According to FOX 9 News, the sign, which was erected following the ISIS-affiliated stabbing attack in nearby St. Cloud, attracted a gaggle of protesters outside Treats Family Restaurant on Monday. They decried the sign as offensive and inherently Islamophobic, but the restaurant owner—who asked to be identified solely by his first name—offered an unusual argument to insist that the message was being misinterpreted.
“I didn’t want to put ‘terrorist’ on the board, so we were going to put ‘Muslim extremist,’ but we didn’t have room on the board,” Dan, the restaurant owner, told FOX 9 News. “People started taking it the wrong way and thinking we were against Muslims in general and we’re not, quite the opposite. We are not racist.”
Dan’s creative understanding of the English language notwithstanding, the plain meaning of the sign appeared to confirm the fears of the local Muslim community, which immediately and forcefully condemned the mall stabbing but expressed concerns that the attack could incite anti-Muslim backlash.
“We are definitely concerned about the potential for backlash in the community, both in the immediate run and the longer term,” Jaylani Hussein, executive director in Minnesota of the Council on American-Islamic Relations, told the Star Tribune on Sunday.
Spikes in anti-Muslim fervor are common in the wake of terrorist attacks, and the Minnesota Islamic community has already fallen victim to several attacks this past year.

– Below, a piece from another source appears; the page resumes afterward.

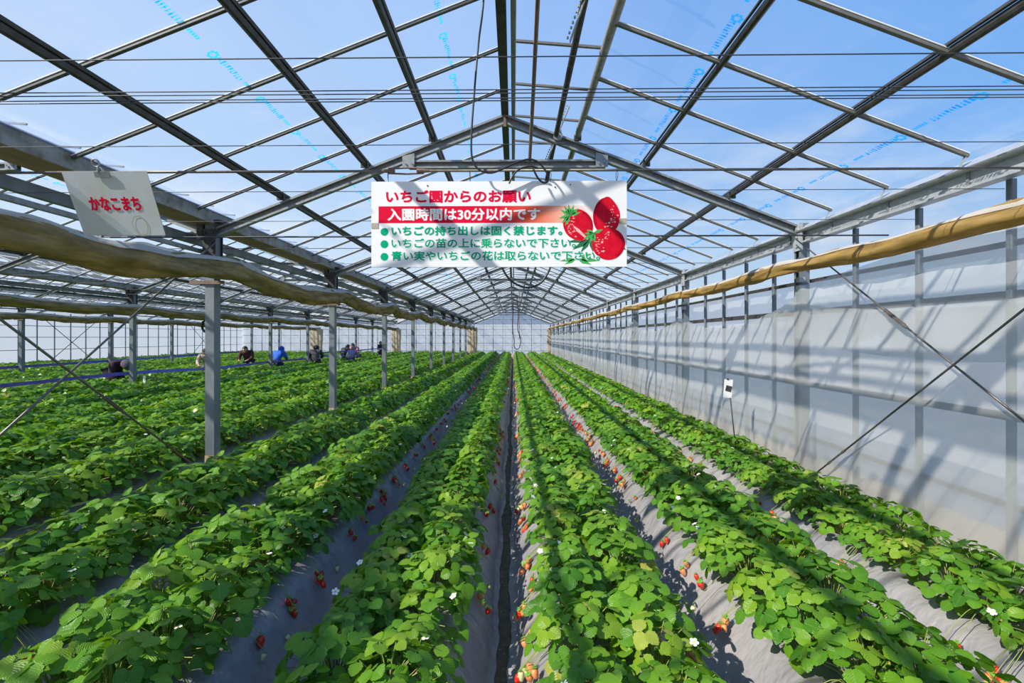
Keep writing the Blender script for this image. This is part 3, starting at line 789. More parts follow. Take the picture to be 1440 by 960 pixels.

According to ThinkProgress’ running tally of anti-Muslim incidents since the 2015 terrorist attacks in Paris, France, the Umatul Islam Center in south Minneapolis was burglarized in February causing $5,000 worth of damage, and two Muslim men were shot and injured by a white man on their way to Ramadan overnight prayers in June. A Minnesota man was also arrested and charged for the burning of a Somali restaurant in a North Dakota town that sits along the border, and ultimately pled guilty to the hate crime.